● Set task: Tally the lines in the listing below that contain "picture" and report the tally alone.
-- START OF Material provided --
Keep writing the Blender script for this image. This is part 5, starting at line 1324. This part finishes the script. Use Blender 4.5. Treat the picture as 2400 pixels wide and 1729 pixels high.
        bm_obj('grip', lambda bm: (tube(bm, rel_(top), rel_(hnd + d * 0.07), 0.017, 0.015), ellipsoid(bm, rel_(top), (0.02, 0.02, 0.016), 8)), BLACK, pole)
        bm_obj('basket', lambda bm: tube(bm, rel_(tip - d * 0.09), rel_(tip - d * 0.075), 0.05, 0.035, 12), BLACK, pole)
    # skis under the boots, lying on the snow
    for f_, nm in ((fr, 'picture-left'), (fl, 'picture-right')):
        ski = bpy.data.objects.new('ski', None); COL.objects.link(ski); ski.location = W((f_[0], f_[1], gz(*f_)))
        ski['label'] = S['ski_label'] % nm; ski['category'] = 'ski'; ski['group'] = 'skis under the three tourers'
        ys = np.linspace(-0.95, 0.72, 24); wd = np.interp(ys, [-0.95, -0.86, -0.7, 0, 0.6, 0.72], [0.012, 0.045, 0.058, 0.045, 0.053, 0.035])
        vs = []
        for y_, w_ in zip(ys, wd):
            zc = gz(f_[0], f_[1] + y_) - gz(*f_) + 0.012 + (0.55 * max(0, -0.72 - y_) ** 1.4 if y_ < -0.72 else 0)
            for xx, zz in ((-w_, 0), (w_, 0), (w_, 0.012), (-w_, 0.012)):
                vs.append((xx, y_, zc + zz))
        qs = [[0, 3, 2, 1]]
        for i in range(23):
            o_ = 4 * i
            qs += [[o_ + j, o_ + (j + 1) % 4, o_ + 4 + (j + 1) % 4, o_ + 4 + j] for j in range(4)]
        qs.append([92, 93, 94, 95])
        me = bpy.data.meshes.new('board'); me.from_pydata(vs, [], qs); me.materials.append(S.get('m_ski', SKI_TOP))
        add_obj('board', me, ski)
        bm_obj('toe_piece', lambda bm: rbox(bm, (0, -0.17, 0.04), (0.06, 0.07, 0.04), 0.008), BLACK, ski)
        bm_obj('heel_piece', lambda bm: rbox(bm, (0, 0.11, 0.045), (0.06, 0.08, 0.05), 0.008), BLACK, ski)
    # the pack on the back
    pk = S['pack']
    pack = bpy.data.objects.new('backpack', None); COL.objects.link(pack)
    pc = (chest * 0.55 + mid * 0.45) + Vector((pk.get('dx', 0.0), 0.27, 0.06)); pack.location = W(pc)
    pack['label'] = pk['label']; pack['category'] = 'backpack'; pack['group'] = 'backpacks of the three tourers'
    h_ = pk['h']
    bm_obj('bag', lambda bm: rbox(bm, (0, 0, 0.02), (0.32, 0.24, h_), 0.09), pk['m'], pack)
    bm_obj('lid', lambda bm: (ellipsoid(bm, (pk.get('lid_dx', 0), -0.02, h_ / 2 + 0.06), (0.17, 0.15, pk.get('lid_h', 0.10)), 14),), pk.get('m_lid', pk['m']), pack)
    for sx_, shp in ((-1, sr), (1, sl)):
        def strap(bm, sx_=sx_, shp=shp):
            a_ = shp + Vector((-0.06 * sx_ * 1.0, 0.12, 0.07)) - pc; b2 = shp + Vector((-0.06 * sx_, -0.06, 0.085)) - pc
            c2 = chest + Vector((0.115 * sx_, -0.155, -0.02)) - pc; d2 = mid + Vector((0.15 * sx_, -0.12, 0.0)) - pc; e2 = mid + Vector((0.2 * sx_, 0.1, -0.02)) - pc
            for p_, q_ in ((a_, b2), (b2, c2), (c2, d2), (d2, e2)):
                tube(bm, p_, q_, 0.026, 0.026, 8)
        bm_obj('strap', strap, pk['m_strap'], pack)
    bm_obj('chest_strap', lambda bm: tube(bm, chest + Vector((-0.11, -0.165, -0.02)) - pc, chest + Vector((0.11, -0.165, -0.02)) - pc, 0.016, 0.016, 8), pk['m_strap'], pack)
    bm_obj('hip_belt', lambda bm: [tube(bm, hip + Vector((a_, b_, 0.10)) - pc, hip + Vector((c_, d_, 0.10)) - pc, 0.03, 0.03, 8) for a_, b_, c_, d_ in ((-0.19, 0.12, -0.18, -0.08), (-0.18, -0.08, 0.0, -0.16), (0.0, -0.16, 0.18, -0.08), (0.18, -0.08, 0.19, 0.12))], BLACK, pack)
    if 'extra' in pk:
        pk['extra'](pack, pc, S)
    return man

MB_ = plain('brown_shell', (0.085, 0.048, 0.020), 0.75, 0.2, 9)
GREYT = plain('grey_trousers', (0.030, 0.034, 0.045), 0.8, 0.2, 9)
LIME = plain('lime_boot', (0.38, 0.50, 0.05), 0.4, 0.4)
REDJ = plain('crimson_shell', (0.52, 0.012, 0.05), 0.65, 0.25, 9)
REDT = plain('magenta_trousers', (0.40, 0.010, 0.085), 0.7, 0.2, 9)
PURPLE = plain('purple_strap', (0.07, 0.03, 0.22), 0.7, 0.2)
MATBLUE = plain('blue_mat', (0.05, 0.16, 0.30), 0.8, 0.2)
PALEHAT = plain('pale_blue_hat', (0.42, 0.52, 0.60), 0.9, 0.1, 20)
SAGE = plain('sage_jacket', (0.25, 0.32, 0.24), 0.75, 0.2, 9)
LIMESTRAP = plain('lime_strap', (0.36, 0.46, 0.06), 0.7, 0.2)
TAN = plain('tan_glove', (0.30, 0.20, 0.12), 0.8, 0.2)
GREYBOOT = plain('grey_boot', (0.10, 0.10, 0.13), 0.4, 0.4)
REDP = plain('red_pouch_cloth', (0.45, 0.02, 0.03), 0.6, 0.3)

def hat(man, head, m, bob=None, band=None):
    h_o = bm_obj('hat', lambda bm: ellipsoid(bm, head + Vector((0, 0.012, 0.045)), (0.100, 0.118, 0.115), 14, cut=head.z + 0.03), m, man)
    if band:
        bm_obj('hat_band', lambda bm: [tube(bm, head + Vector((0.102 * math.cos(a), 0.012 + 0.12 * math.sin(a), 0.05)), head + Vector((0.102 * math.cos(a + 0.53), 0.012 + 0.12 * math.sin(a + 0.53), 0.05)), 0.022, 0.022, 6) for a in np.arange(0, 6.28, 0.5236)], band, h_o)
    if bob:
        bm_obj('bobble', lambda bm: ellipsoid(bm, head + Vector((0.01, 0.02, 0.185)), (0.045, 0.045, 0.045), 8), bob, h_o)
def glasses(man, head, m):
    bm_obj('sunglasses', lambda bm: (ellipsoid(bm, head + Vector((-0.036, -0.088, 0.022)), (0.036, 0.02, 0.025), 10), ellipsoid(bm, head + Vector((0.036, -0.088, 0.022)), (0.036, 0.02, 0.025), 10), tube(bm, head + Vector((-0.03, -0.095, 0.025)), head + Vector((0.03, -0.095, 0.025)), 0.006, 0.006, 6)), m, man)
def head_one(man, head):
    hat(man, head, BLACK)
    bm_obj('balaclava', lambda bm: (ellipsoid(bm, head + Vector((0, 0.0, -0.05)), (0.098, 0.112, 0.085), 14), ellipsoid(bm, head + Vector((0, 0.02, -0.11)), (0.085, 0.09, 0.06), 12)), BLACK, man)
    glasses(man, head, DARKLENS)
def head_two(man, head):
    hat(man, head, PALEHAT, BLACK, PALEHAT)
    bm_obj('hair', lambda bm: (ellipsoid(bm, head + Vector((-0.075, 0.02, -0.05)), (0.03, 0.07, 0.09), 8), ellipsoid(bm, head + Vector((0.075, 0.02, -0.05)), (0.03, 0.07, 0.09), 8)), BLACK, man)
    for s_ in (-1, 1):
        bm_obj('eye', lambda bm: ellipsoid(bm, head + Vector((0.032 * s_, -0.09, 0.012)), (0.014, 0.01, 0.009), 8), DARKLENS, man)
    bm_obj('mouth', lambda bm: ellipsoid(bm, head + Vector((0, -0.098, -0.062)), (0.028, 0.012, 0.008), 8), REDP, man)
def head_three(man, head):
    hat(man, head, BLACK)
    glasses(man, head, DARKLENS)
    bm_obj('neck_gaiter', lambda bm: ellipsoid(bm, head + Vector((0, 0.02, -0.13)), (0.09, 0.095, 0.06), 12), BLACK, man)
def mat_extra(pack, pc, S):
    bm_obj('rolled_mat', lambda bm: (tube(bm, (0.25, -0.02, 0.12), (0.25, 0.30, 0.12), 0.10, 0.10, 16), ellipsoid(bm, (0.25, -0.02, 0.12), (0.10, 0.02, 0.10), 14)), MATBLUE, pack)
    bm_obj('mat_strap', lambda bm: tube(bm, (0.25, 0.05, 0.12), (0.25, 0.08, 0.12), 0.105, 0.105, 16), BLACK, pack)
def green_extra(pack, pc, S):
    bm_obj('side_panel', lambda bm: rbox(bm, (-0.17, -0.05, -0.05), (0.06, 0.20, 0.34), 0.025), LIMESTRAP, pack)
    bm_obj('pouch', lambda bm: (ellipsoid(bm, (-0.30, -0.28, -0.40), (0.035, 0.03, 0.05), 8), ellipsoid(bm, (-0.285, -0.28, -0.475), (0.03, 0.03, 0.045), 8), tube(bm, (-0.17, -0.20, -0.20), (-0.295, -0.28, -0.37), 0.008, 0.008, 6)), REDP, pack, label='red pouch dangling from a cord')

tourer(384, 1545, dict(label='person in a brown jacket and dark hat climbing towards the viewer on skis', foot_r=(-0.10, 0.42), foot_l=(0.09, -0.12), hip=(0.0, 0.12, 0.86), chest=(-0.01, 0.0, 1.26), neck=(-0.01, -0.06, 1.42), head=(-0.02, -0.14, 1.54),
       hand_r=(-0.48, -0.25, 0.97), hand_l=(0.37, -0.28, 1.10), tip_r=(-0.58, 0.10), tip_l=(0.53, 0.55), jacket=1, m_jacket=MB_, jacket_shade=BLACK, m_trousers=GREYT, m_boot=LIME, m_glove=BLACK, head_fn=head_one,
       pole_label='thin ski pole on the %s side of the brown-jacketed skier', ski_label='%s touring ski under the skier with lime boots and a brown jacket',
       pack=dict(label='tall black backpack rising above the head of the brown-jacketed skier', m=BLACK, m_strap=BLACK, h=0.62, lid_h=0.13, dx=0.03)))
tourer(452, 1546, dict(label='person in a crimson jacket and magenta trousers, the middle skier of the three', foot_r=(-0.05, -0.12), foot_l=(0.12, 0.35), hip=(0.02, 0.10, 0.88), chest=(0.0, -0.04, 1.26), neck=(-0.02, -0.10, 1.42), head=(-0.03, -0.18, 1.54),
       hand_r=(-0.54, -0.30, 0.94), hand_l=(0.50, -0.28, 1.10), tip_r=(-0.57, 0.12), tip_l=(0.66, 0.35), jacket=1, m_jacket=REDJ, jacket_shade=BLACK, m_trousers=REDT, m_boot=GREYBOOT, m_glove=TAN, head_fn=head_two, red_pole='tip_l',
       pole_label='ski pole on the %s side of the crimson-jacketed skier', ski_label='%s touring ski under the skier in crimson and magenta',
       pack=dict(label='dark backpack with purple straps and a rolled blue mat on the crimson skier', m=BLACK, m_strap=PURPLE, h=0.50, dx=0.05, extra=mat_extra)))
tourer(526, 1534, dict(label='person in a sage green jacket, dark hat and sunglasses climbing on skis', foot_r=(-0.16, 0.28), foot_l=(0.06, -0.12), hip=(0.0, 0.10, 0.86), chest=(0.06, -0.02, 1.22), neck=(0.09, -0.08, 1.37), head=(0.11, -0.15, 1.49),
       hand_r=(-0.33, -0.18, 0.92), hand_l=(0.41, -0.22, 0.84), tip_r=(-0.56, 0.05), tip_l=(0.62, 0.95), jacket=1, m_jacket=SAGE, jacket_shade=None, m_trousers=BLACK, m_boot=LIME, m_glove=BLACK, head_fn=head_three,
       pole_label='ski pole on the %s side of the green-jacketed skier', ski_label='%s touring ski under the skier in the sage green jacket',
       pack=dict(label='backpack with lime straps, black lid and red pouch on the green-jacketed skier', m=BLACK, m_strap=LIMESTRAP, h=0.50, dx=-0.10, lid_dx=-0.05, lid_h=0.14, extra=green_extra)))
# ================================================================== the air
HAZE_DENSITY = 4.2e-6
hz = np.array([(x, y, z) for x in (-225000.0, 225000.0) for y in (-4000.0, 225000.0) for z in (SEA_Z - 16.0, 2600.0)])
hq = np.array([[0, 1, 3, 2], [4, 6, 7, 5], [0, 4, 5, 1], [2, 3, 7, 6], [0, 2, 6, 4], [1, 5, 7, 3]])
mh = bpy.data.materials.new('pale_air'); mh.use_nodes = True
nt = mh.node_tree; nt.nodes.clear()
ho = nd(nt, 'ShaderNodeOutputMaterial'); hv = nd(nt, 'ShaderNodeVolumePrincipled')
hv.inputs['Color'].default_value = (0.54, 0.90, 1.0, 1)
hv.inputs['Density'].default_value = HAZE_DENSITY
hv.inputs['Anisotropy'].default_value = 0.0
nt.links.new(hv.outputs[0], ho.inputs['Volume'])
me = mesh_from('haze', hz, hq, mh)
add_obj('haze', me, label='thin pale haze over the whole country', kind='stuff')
-- END OF Material provided --
● Task response: 2